If you had one single school and put all the kids in that same school you'd get the same test results.
I was rural and we had one elementary, one MS and one HS.
All the kids had the same teachers. Yet the test results breakdown was the same image as those of districts with multiple schools..some considered "good" and some considered "bad".

It's the parents/students, not the specific school, that determine good or bad.
 
Old 07-16-2019, 10:35 AM
 
Location: Divided Tribes of America
13,753 posts, read 5,579,256 times
Reputation: 5413
Quote:
Originally Posted by ChrisC View Post
And those "paths" are either correct or incorrect in their implication. Having something as either right or wrong drives the left insane. Thus they hate math and want to either turn it into a wishy-washy, touchy-feely bunch of nonsense, or shame it to irrelevancy. Unfortunately, all the hard sciences are dependent upon correct math. Most everything in life around them is heavily dependent upon correct math. That's going to be a problem for their "War on Math."
I think you’ve nailed it.

There seems to be a certain portion of the population that is deeply threatened by the idea of truth itself: in other words, that something can be objectively correct and something else can be objectively incorrect. Hopefully, none of those people are designing aircraft, bridges, nuclear power plants, etc.
 
Old 07-16-2019, 10:48 AM
 
1,069 posts, read 230,169 times
Reputation: 1593
They already did it to science. Now Math is on the chopping block.
 
Old 07-16-2019, 10:52 AM
 
23,580 posts, read 12,457,156 times
Reputation: 7490
Quote:
Originally Posted by heart84 View Post
"Math equity" is now a term trumped up by the SJW/PC crowd referring to the growing insistence among math educators that teaching mathematics in classrooms comes with inherently biased racist methodology that must be addressed.

Furthermore, the SJW/PC crowd in favor of "math equity" stresses the importance of social justice warrior issues such as race, diversity, and gender when it comes to mathematics education.

According to the National Council of Teachers of Mathematics, "“It (Math equity) requires mathematics teachers to reflect on their own identity, positions, and beliefs in regards to racist and sorting-based mechanisms.
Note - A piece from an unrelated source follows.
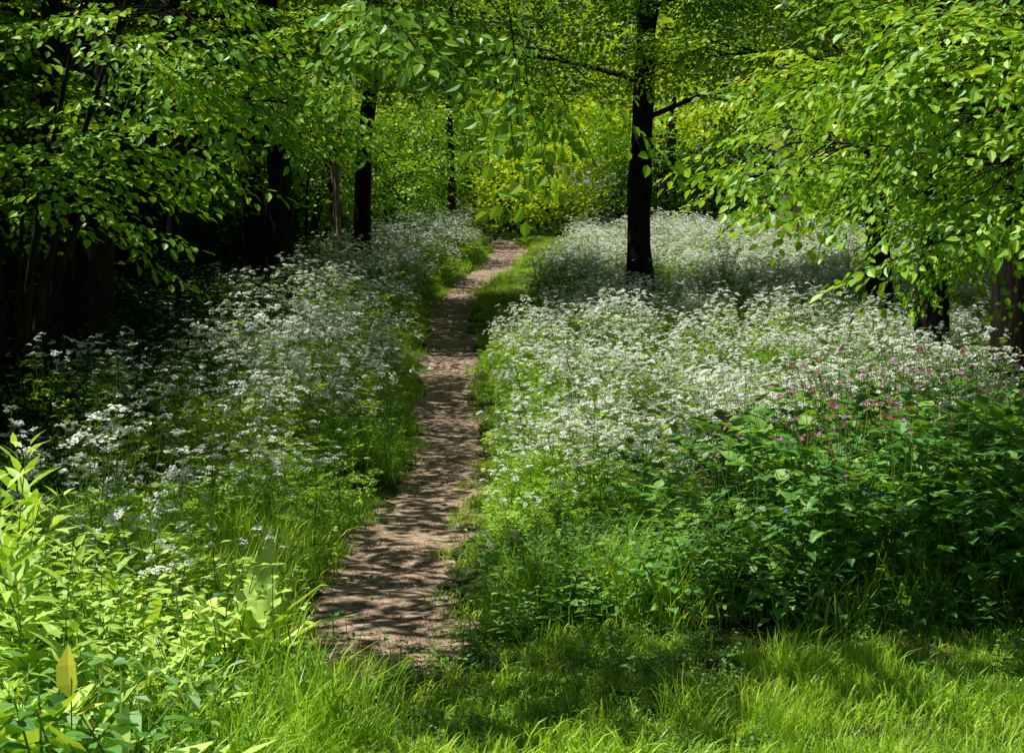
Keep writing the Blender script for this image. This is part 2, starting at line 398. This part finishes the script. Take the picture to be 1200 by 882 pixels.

It involves noticing students, learning about the worlds they live in, and building mathematics that comes from these worlds. And finally, it involves engaging other educators in partnerships to build equity-oriented communities."

More about how math is racist can be found in the article linked below:

Article
ACTUALLY - this is not a 'new' concept.

And it doesn't just apply to Math but teaching in general.

There is some truth.
It's like the book Pete and Jane - or whatever our first readers were -- they were based on a very specific lifestyle.

For many it was what we identified with as children but for many it was another world.

It's okay to recognize that and try to figure out how we can make education resemble the real world.
 
Old 07-16-2019, 10:54 AM
 
10,026 posts, read 8,265,866 times
Reputation: 13702
Quote:
Originally Posted by michiganmoon View Post
Wisconsin professor claims that the University of Wisconsin is pushing a race based diversity grading and professors inflate grades so that everyone scores well so that they don't have race grade inequities.

https://jonathanturley.org/2014/07/2...omment-page-1/
Isn’t that a racist way of saying they’re too stupid and need help to make grade?